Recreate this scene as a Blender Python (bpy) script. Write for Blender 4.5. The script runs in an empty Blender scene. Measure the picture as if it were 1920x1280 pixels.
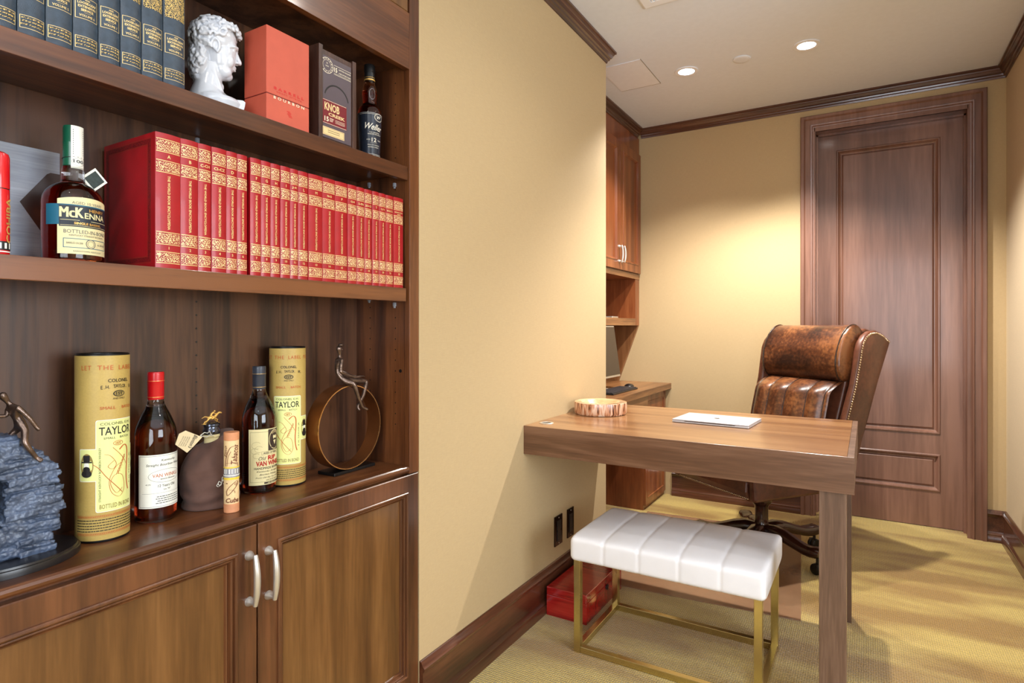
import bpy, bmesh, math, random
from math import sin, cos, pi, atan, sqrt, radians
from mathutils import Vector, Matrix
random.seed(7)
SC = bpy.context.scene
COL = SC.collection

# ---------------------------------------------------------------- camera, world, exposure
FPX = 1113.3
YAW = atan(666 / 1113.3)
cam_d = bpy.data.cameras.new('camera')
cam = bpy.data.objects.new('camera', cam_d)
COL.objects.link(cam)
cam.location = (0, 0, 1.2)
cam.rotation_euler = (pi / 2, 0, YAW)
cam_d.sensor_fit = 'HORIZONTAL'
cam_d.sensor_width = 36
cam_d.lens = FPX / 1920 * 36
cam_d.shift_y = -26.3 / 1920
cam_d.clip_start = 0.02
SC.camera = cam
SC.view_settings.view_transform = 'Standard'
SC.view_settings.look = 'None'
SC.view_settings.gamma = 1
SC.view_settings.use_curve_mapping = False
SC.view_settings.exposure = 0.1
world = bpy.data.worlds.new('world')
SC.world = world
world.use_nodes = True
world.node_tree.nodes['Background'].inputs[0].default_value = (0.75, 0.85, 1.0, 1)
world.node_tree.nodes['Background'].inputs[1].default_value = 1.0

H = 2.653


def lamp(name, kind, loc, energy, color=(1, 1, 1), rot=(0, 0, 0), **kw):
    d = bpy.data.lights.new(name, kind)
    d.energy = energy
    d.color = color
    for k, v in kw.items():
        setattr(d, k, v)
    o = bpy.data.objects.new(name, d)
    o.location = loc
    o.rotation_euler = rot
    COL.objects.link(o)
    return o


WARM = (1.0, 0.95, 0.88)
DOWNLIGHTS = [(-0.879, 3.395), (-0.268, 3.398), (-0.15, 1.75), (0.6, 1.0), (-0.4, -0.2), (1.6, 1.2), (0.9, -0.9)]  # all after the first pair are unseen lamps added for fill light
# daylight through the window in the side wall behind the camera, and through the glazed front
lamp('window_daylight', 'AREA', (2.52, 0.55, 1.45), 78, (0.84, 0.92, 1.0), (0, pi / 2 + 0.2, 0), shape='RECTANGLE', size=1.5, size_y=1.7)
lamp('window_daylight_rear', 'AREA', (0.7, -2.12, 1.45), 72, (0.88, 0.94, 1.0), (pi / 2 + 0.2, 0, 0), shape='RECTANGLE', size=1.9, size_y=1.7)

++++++

▸ Exercise brief:
The material above holds pictures; copy everything else in it exactly.

▸ Answer in full:
Recreate this scene as a Blender Python (bpy) script. Write for Blender 4.5. The script runs in an empty Blender scene. Measure the picture as if it were 1920x1280 pixels.
import bpy, bmesh, math, random
from math import sin, cos, pi, atan, sqrt, radians
from mathutils import Vector, Matrix
random.seed(7)
SC = bpy.context.scene
COL = SC.collection

# ---------------------------------------------------------------- camera, world, exposure
FPX = 1113.3
YAW = atan(666 / 1113.3)
cam_d = bpy.data.cameras.new('camera')
cam = bpy.data.objects.new('camera', cam_d)
COL.objects.link(cam)
cam.location = (0, 0, 1.2)
cam.rotation_euler = (pi / 2, 0, YAW)
cam_d.sensor_fit = 'HORIZONTAL'
cam_d.sensor_width = 36
cam_d.lens = FPX / 1920 * 36
cam_d.shift_y = -26.3 / 1920
cam_d.clip_start = 0.02
SC.camera = cam
SC.view_settings.view_transform = 'Standard'
SC.view_settings.look = 'None'
SC.view_settings.gamma = 1
SC.view_settings.use_curve_mapping = False
SC.view_settings.exposure = 0.1
world = bpy.data.worlds.new('world')
SC.world = world
world.use_nodes = True
world.node_tree.nodes['Background'].inputs[0].default_value = (0.75, 0.85, 1.0, 1)
world.node_tree.nodes['Background'].inputs[1].default_value = 1.0

H = 2.653


def lamp(name, kind, loc, energy, color=(1, 1, 1), rot=(0, 0, 0), **kw):
    d = bpy.data.lights.new(name, kind)
    d.energy = energy
    d.color = color
    for k, v in kw.items():
        setattr(d, k, v)
    o = bpy.data.objects.new(name, d)
    o.location = loc
    o.rotation_euler = rot
    COL.objects.link(o)
    return o


WARM = (1.0, 0.95, 0.88)
DOWNLIGHTS = [(-0.879, 3.395), (-0.268, 3.398), (-0.15, 1.75), (0.6, 1.0), (-0.4, -0.2), (1.6, 1.2), (0.9, -0.9)]  # all after the first pair are unseen lamps added for fill light
# daylight through the window in the side wall behind the camera, and through the glazed front
lamp('window_daylight', 'AREA', (2.52, 0.55, 1.45), 78, (0.84, 0.92, 1.0), (0, pi / 2 + 0.2, 0), shape='RECTANGLE', size=1.5, size_y=1.7)
lamp('window_daylight_rear', 'AREA', (0.7, -2.12, 1.45), 72, (0.88, 0.94, 1.0), (pi / 2 + 0.2, 0, 0), shape='RECTANGLE', size=1.9, size_y=1.7)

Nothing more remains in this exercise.